God is not fooled (June 14, 2015)

Scripture Passage and Lesson Focus: Amos 5:14-15, 18-27

It is not unusual for people of faith, especially those who believe they are God’s chosen people, to rest assured that God’s grace belongs to them no matter what. They may sometimes believe that they are entitled to God’s favor because they are so pious, faithful and spiritual.

The eighth century prophet Amos encountered people like that in ancient Israel. They displayed their piety by worshipping at shrines in Bethel, Gilgal and Beersheba. At the same time, however, they were oppressing the innocent and taking bribes to deprive the poor of justice (Amos 5:11-12). Amos clearly condemns such hypocritical behavior in no uncertain terms.

Amos 5:14-15: No justice… no Yahweh
Amos reduces one of the fundamental beliefs of Israel — that God was with them — into a conditional possibility. “Seek good, not evil,” Amos cries out, “Hate evil, love good.” These imperatives are followed by conditional verbs (unfortunately obscured by the NRSV translation) that should be translated “…then the Lord… may be with you” and “perhaps Yahweh may be gracious to the remnant of Joseph.” Yahweh’s presence is not guaranteed, but contingent upon the restoration of justice and righteousness in Israelite society.

Amos 5:18-20: The surprising day of the Lord
The day of the Lord” is a biblical phrase found only in the major prophets Isaiah, Jeremiah and Ezekiel as well as in some of the so-called minor prophets.

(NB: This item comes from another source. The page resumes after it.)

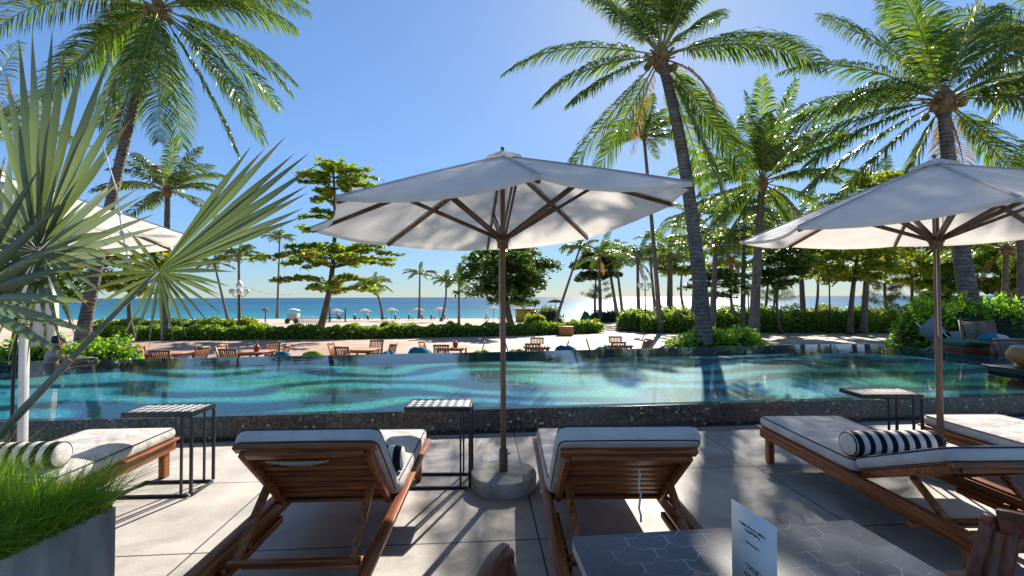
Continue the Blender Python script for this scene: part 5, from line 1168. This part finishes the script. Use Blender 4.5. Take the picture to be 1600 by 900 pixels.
# closed white parasol
D = 11.6; cx_ = gx(64, D)
t = thing('closed_parasol', (cx_, D, TZ), 'furled white parasol standing beyond the pool behind the swimmer', 'parasol')
mb = MB(); mb.tube([(0, 0, 0), (0, 0, 5.3)], .035, 10); mb.build('pole', M['polewood'], t, smooth=True)
mb = MB(); z0 = Z(537, D)-TZ; z1 = Z(300, D)-TZ; seg = 40; vv = []; prof = [(.30, 0), (.315, .35), (.31, .9), (.27, 1.6), (.20, 2.4), (.10, 3.2), (.05, z1-z0)]
for rr, z in prof:
    for k in range(seg): a = 2*math.pi*k/seg; q = rr*(1+.11*math.sin(a*8+z)); vv.append((q*math.cos(a), q*math.sin(a), z0+z))
n = len(prof); mb.add(vv, [(i*seg+k, i*seg+(k+1) % seg, (i+1)*seg+(k+1) % seg, (i+1)*seg+k) for i in range(n-1) for k in range(seg)]); mb.build('folded_canopy', M['canvas'], t, smooth=True)
mb = MB(); mb.tube([(.285*math.cos(a), .285*math.sin(a), z0+1.5) for a in np.linspace(0, 6.283, 20)], .02, 6, cap=False); mb.build('strap', M['whitepaint'], t, smooth=True)
mb = MB(); mb.lathe([(.45, 0), (.45, .1), (.06, .14), (.06, .4)], 24); mb.build('base', M['base'], t)

# beach parasols with paired chairs
def beach_parasol(x, y, gz, h, r, lb):
    t = thing('beach_parasol', (x, y, gz), lb, 'parasol', 'white parasols along the beach'); mb = MB(); mb.tube([(0, 0, 0), (0, 0, h)], .04, 6); mb.build('pole', M['polewood'], t)
    mb = MB(); mb.lathe([(r, h-.55), (r*.5, h-.22), (.02, h)], 8); mb.build('canopy', M['beachcanvas'], t); return t
def beach_chair(x, y, gz, lb):
    t = thing('beach_lounger', (x, y, gz), lb, 'sun lounger', 'dark loungers under the beach parasols'); mb = MB(); mb.box((0, .2, .32), (.7, 1.3, .10)); mb.build('seat', M['darkmetal'], t)
    mb = MB(); mb.bar((0, -.45, .35), (0, -.85, .95), .7, .08, (1, 0, 0)); mb.build('backrest', M['darkmetal'], t)
    for s in (-1, 1): mb = MB(); mb.box((s*.3, .6, .14), (.07, .07, .27)); mb.build('leg', M['darkmetal'], t)
for i, (px, top, ord_) in enumerate(((526, 481, 'leftmost'), (570, 481, 'second'), (612, 480, 'third'), (653, 480, 'fourth'), (687, 479, 'fifth'), (771, 478, 'sixth'))):
    D = 70; gz = float(np.interp(D, ys, zs)); x = gx(px, D); beach_parasol(x, D, gz, Z(top, D)-gz, 1.25, '%s white beach parasol from the left at the waterline' % ord_)
    for s in (-1, 1): beach_chair(x+s*1.0, D-1, gz, '%s dark beach lounger under the %s beach parasol' % ('left' if s < 0 else 'right', ord_))
# swing frame, cart, picket fence on the sand
D = 58; gz = float(np.interp(D, ys, zs)); x = gx(515, D)
t = thing('garden_swing', (x, D, gz), 'dark wooden post with a crossbeam on the sand right of the almond trunk', 'swing'); mb = MB(); mb.box((0, 0, 1.), (.16, .16, 2.)); mb.build('post', M['bark'], t); mb = MB(); mb.box((2.05, 0, .9), (.14, .14, 1.8)); mb.build('post', M['bark'], t)
mb = MB(); mb.box((1.02, 0, .62), (2.0, .12, .1)); mb.box((1.02, 0, .95), (2.0, .10, .08)); mb.build('crossbeam', M['bark'], t)
D = 52; gz = float(np.interp(D, ys, zs)); x = gx(459, D)
t = thing('beach_cart', (x, D, gz), 'white canopied beach cart on the sand beside the picket fence', 'cart'); mb = MB(); mb.box((0, 0, .75), (1.1, .9, .8)); mb.build('cart_body', plain('cream_cart', (.55, .50, .42), .7), t, bevel=.03)
mb = MB(); mb.lathe([(.95, 0), (.5, .2), (.02, .34)], 4, (0, 0, 1.45)); mb.build('cart_roof', M['whitepaint'], t)
for s in (-1, 1):
    mb = MB(); mb.tube([(s*.5, -.46, .3), (s*.5, -.52, .3)], .3, 14); mb.build('wheel', M['bark'], t)
    mb = MB(); mb.box((s*.5, 0, 1.3), (.05, .05, .35)); mb.build('roof_post', M['whitepaint'], t)
t = thing('picket_fence', (gx(481, 52), 52, gz), 'low white picket fence on the sand left of the almond trunk', 'fence'); mb = MB()
for k in range(12): mb.box((-1.1+k*.2, 0, .4), (.09, .03, .8))
mb.box((0, .03, .25), (2.4, .03, .07)); mb.box((0, .03, .6), (2.4, .03, .07)); mb.build('pickets', M['whitepaint'], t)
D = 60; gz = float(np.interp(D, ys, zs))
t = thing('beach_stand', (gx(415, D), D, gz), 'small brown bird table like post by the waterline at the left', 'post'); mb = MB(); mb.box((0, 0, .8), (.12, .12, 1.6)); mb.build('post', M['bark'], t); mb = MB(); mb.lathe([(.55, 0), (.4, .15), (.02, .4)], 8, (0, 0, 1.55)); mb.build('thatch_cap', M['fibre'], t)
# thatched beach hut & brown parasol right of dark almond
D = 55; gz = float(np.interp(D, ys, zs)); t = thing('beach_hut', (gx(822, D), D, gz), 'low yellowish beach hut behind the dark almond tree', 'hut'); mb = MB(); mb.box((0, 0, .75), (2.6, 1.6, 1.5)); mb.build('wall', plain('yellow_wall', (.50, .36, .08), .8), t); mb = MB(); mb.box((0, -.02, 1.62), (3.3, 2.2, .16)); mb.build('roof', plain('hut_roof', (.45, .42, .30), .8), t, bevel=.03)
mb = MB(); mb.box((.6, -.82, .6), (.6, .05, 1.2)); mb.build('door', M['bark'], t)
t = beach_parasol(gx(868, D), D, gz, Z(466, D)-gz, 1.1, 'small brown thatched parasol beyond the dark almond tree'); t['group'] = 'thatched parasol'; 
for ch in t.children:
    if ch.name.startswith('canopy'): ch.data.materials.clear(); ch.data.materials.append(M['fibre'])
# green kayak standing on end
D = 50; gz = float(np.interp(D, ys, zs)); t = thing('green_tent', (gx(916, D), D, gz), 'small green and blue beach tent on the sand path', 'tent'); GRN = fabric('tent_green', (.03, .30, .10)); mb = MB()
mb.add([(-.75, -.6, 0), (.75, -.6, 0), (.75, .6, 0), (-.75, .6, 0), (-.25, 0, 1.35), (.2, 0, 1.15)], [(0, 1, 5, 4), (1, 2, 5), (2, 3, 4, 5), (3, 0, 4)]); mb.build('tent_cover', GRN, t)
mb = MB(); mb.add([(-.22, -.62, .05), (.25, -.62, .05), (.02, -.35, .75)], [(0, 1, 2)]); mb.build('tent_flap', fabric('tent_yellow', (.5, .36, .03)), t)
mb = MB(); mb.add([(-.85, -.3, 0), (-.8, .3, 0), (-.3, 0, 1.33)], [(0, 1, 2)]); mb.build('side_flap', fabric('tent_blue', (.05, .28, .5)), t)

# right side deck beyond the pool, slatted chair, recliner, mattress, bowl
slab('side_deck', [(10.35, 9.3), (11.7, 8.45), (26, 7.9), (26, 13), (10.6, 13), (10.35, 11.4)], TZ, .08, M['core'])
SD = .082; D = 10.4; x = gx(1556, D)
t = thing('slatted_beach_seat', (x, D, SD), 'weathered slatted wooden seat with cushions at the right end of the pool', 'bench', None, R(4)); G1 = wood('grey_teak', (.16, .12, .09), (.36, .29, .23), 'z', .6)
mb = MB()
for k in range(17): mb.bar((-.42+k*.0525, -.38, .10), (-.44+k*.055, -.30, .46), .03, .02, (0, 1, 0))
mb.build('front_slats', G1, t)
mb = MB()
for k in range(20): mb.bar((-.40+k*.042, .25, .38), (-.40+k*.042, .42, .84), .016, .015, (0, 1, 0))
for k in range(9): mb.bar((-.42, .26+k*.018, .42+k*.05), (.42, .26+k*.018, .42+k*.05), .012, .012)
mb.build('backrest', G1, t)
mb = MB(); mb.box((0, 0, .38), (.9, .6, .05)); mb.bar((-.46, -.39, .09), (.46, -.39, .09), .05, .05); mb.bar((-.46, -.30, .47), (.46, -.30, .47), .04, .04); mb.build('seat_frame', G1, t)
for s in (-1, 1):
    mb = MB(); mb.bar((s*.44, .28, 0), (s*.42, .44, .88), .05, .05, (1, 0, 0)); mb.build('leg', G1, t); mb = MB(); mb.box((s*.42, -.25, .18), (.05, .05, .36)); mb.build('leg', G1, t)
t = thing('throw_pillow', (x-.14, D-.02, SD+.41), 'teal throw pillow on the slatted wooden seat', 'pillow'); mb = MB(); cushion_mesh(mb, .30, .18, .13, .03, Matrix.Rotation(R(-20), 4, 'Y'), nx=6, ny=6); mb.build('cover', fabric('teal_pillow', (.03, .20, .27)), t, smooth=True)
t = thing('throw_pillow', (x+.13, D-.02, SD+.41), 'small white throw pillow on the slatted wooden seat', 'pillow'); mb = MB(); cushion_mesh(mb, .26, .16, .11, .03, Matrix.Rotation(R(14), 4, 'Y'), nx=6, ny=6); mb.build('cover', M['cushion'], t, smooth=True)
for xx, lb in ((gx(1515, 10.9), 'green bench mattress left of the slatted wooden seat'), (gx(1602, 10.9), 'green bench mattress right of the slatted wooden seat')):
    t = thing('daybed', (xx, 11.0, SD), lb, 'daybed', 'green daybeds by the pool end'); mb = MB(); mb.box((0, 0, .14), (1.0, .8, .26)); mb.build('daybed_frame', M['redwood_x'], t, bevel=.01); mb = MB(); cushion_mesh(mb, .98, .78, .10, .02, Matrix.Translation((0, -.39, .275)), nx=6, ny=6); mb.build('mattress', fabric('green_mattress', (.05, .20, .13)), t, smooth=True)
D = 11.7; t = thing('recliner', (gx(1466, D), D, SD), 'small grey sling recliner beside the bush left of the right umbrella pole', 'recliner'); GS = fabric('grey_sling', (.25, .27, .30))
mb = MB(); mb.bar((-.35, 0, .75), (.12, 0, .25), .5, .02, (0, 1, 0)); mb.bar((.10, 0, .26), (.65, 0, .30), .5, .02, (0, 1, 0)); mb.build('sling', GS, t)
for s in (-1, 1):
    mb = MB(); mb.tube([(-.37, s*.27, .77), (.12, s*.27, .24), (.66, s*.27, .31)], .018, 6); mb.tube([(-.1, s*.27, .48), (.3, s*.27, 0)], .016, 6); mb.tube([(.45, s*.27, .28), (-.2, s*.27, 0)], .016, 6); mb.build('frame', M['whitepaint'], t, smooth=True)
# amber bowl on a dark plinth
D = 7.6; bx = gx(1606, D); t = thing('plinth', (bx+.1, D, 0), 'dark stone plinth under the amber bowl at the right edge', 'plinth'); mb = MB(); mb.box((0, 0, .12+.0), (.8, .8, .34)); mb.build('plinth_body', plain('dark_stone', (.03, .03, .032), .4), t, bevel=.01); mb = MB(); mb.box((0, 0, .305), (.9, .9, .03)); mb.build('capstone', plain('dark_stone_cap', (.05, .05, .052), .3), t, bevel=.006)
t = thing('amber_bowl', (bx+.06, D, .322), 'round amber bowl planter with pale rim at the right edge of the pool', 'bowl'); mb = MB(); mb.lathe([(.10, 0), (.22, .03), (.31, .12), (.325, .22), (.28, .31), (.24, .34), (.22, .33), (.26, .30), (.29, .22), (.27, .12), (.1, .04), (0, .04)], 32); mb.build('bowl_body', plain('amber_glaze', (.50, .19, .05), .25), t, smooth=True)
mb = MB(); mb.tube([(.25*math.cos(a), .25*math.sin(a), .34) for a in np.linspace(0, 6.283, 33)], .018, 8, cap=False); mb.build('rim', plain('pale_rim', (.45, .40, .38), .4), t, smooth=True)

# ================================================================ SWIMMER
def skin_fig(name, verts, edges, radii, root, mat, parent, sub=2):
    me = bpy.data.meshes.new(name); me.from_pydata(verts, edges, []); me.update(); o_ = bpy.data.objects.new(name, me); COL.objects.link(o_); o_.parent = parent
    sk = o_.modifiers.new('skin', 'SKIN')
    if not me.skin_vertices:
        bpy.context.view_layer.objects.active = o_; me.skin_vertices if me.skin_vertices else None
    for i, r_ in enumerate(radii):
        v = me.skin_vertices[0].data[i]; v.radius = (r_, r_) if not isinstance(r_, tuple) else r_; v.use_root = (i == root)
    sb = o_.modifiers.new('sub', 'SUBSURF'); sb.levels = sub; sb.render_levels = sub; sk.use_smooth_shade = True; me.materials.append(mat); return o_
SKIN = noise_mat('skin', (.40, .21, .14), (.52, .30, .21), 6, .5, bump=.03)
mp_ = P(70, 565, 9.15)
t = thing('person', (mp_.x, mp_.y, WZ-.75), 'shirtless person in the pool, back to the camera, arms resting on the far edge', 'person', None, R(-30))
h = .75
VV = [(0, 0, .05), (0, .02, .35), (0, .06, .62), (0, .12, .93), (0, .16, 1.02), (.02, .19, 1.09), (.02, .21, 1.18), (.02, .20, 1.25), (-.19, .12, .93), (.19, .12, .93), (-.34, .26, .80), (.36, .28, .80), (-.30, .46, h+.07), (.42, .50, h+.07), (-.27, .54, h+.06), (.45, .58, h+.06)]
EE = [(0, 1), (1, 2), (2, 3), (3, 4), (4, 5), (5, 6), (6, 7), (3, 8), (3, 9), (8, 10), (9, 11), (10, 12), (11, 13), (12, 14), (13, 15)]
RR = [(.16, .12), (.15, .11), (.18, .12), (.15, .10), .06, .075, .098, .07, .075, .075, .05, .05, .033, .033, (.04, .02), (.04, .02)]
try:
    for i, (hx, hy) in enumerate(((-.27, .54), (.45, .58))):
        for k in range(5):
            a = (k-2)*.018; n = len(VV); L_ = (.05, .075, .085, .075, .06)[k]
            VV += [(hx+a, hy+.03, h+.065), (hx+a*1.3, hy+.03+L_*.6, h+.062), (hx+a*1.4, hy+.03+L_, h+.045)]; EE += [(14+i, n), (n, n+1), (n+1, n+2)]; RR += [.010, .009, .007]
    skin_fig('body', VV, EE, RR, 2, SKIN, t)
except Exception as e:
    print('skin problem', e)
mb = MB(); mb.lathe([(.098, -.05), (.108, .0), (.104, .05), (.075, .095), (0, .115)], 16, (.02, .20, 1.20)); mb.v[0][:, 1] -= .012; mb.build('hair', plain('dark_hair', (.02, .014, .01), .6), t, smooth=True)
for s in (-1, 1): mb = MB(); mb.lathe([(0, -.03), (.018, -.01), (.02, .015), (0, .03)], 8, (.02+s*.098, .205, 1.165)); mb.build('ear', SKIN, t, smooth=True)
mb = MB(); mb.lathe([(.02, -.03), (.016, 0), (.004, .03)], 8, (.02, .305, 1.16)); mb.build('nose', SKIN, t, smooth=True)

Although its origin and meaning are contested among interpreters, it probably refers to the Israelite belief that Yahweh would intervene powerfully on their behalf just as Yahweh had delivered them from slavery in Egypt and had given them the land of Canaan. Israel looked forward to the day of the Lord with optimism expecting a decisive intervention when God would defeat their enemies. Their hopes were celebrated with festal gatherings and a full agenda of religious activities.

Amos has a completely different view of the day of the Lord. God revealed to Amos that the day of the Lord will be a day of doom and disaster for Israel. It will be like escaping from a lion only to be met by a bear, or relaxing against a wall only to be bitten by a snake. Israel’s pious expectations were about to be unexpectedly and completely dashed.

Amos 5:21-24: God hates insincere religion Amos now quotes Yahweh’s words addressed to Israel. He could not have chosen a more powerful series of verbs to describe God’s complete repudiation of Israel’s insincere worship. Today’s New International Version conveys this very well by translating them as follows: “I hate, I despise… I cannot stand… I will not accept… I will have no regard… away with the noise of your songs… I will not listen.” Using the language of an oath, Yahweh swears to reject the insincere worship of Israel. God completely rejects Israel’s festivals, their solemn assemblies, their offering of sacrifices and their singing and instrumental music.

In verse 24 Amos describes what God expects: “Let justice roll down like waters, and righteousness like an ever-flowing stream.” Using a Hebrew wordplay on the name of Gilgal, Amos describes the radical change in Israelite society that God desires as an unending stream of justice and righteousness.

The Hebrew word for justice describes the legal process in a court of law that decides right and wrong (Deuteronomy 25:1). Justice is the establishment of the truth through the legal system. A flawed legal system that does not protect the innocent will never produce justice. When justice is established, the result is righteousness. Without justice and righteousness, Israel’s worship was empty and meaningless.

Amos 5:25-27: Exile for sinful Israel
Amos concludes this section of his prophetic condemnation of Israel’s insincere worship with a question that goes back to their desert wandering after God brought them out of Egypt: Did Israel offer sacrifices then? The question assumes a negative answer and seems to contradict accounts of Israel’s wilderness wanderings in Exodus, when sacrifices were offered.

The next verse is extremely difficult to interpret. “Sakkuth” and “Kaiwan” have been traditionally identified as Babylonian deities. Another possible interpretation is that these terms refer to cultic objects involved in religious processions. In any case, Amos condemns Israel’s false worship. God’s judgment is clear: “I will take you into exile beyond Damascus.”

For discussion:
During World War II Nazi propagandists claimed that God was with the German nation. Are Christians who consider themselves to be God’s chosen people in danger of taking God’s grace for granted? In the light of recent events in Ferguson, Missouri, Florida and New York City, do you think our system of law enforcement and our courts provide justice for all?